Hi Jim - didn't mean to aim the benchmark mess at you particularly.
However: the guys on Anand's forums were jumping to conclusions off their memory, I think. Go back and look at the new thread there and you will see the same numbers I looked at, except they haven't loaded the Firing Squad Kryotech 800 data yet. On most numbers the Athlon 650 does NOT exceed the oc'd 700 CUMine, more to the point, if you try to adjust the numbers to represent 733/RDRAM/i820 vs. 700/100, I think you will come to the same conclusion I did.
It is a notable fact that HardOCP's numbers for the 800 CUMine seem about linearly better than the PIII 500 he had, however, as one of the Anand boys also notes, processor performance does not usually scale linearly over that kind of range, so the 800 CUm is likely somewhat faster than an 800 PIII would be.

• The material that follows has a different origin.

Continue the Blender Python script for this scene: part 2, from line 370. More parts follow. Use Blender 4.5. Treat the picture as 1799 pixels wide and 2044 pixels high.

More to the point, we don't have to try to extrapolate up and back that far. The Kryotech 800 Athlon system is, for performance purposes, pretty much what an Athlon 800 wi. 100 MHz mem. would be if AMD were shipping it today on a .25um process. And the overclocked 800 CUm on 133 MHz mem. is pretty much like what a real 800/133 CUm would be, except that the bus overclocking would speed up other components that might have an effect on the benchs. That is why I think the synthetic CPU-intensive benchs are more meaningful for this system than, for instance, games. Elmer and others please note, most of these benchs are already using SSE or 3DNow. With all those caveats, if you compare those two systems, you see that the CUm is VERY competitive on everything except the SiS Drystone Int test. And if you then look at the 810/830/850 oc'd Athlons, you see considerable improvements in the same kinds of benchs, even at only 810 vs. 800. Thus I think the 125 mem speed is proving very helpful vs the 100 of the Kryotech system.
Finally, other tests of the i820/RDRAM vs bx/133 have shown that the i820 can boost perf several %. Put that together with what can be extrapolated from the oc'd 800 CUm, and I stand by my original assertion.
Needless to say, I would really like to see controlled, well-understood, head-to-head comparisons. But this is interesting info, nonetheless.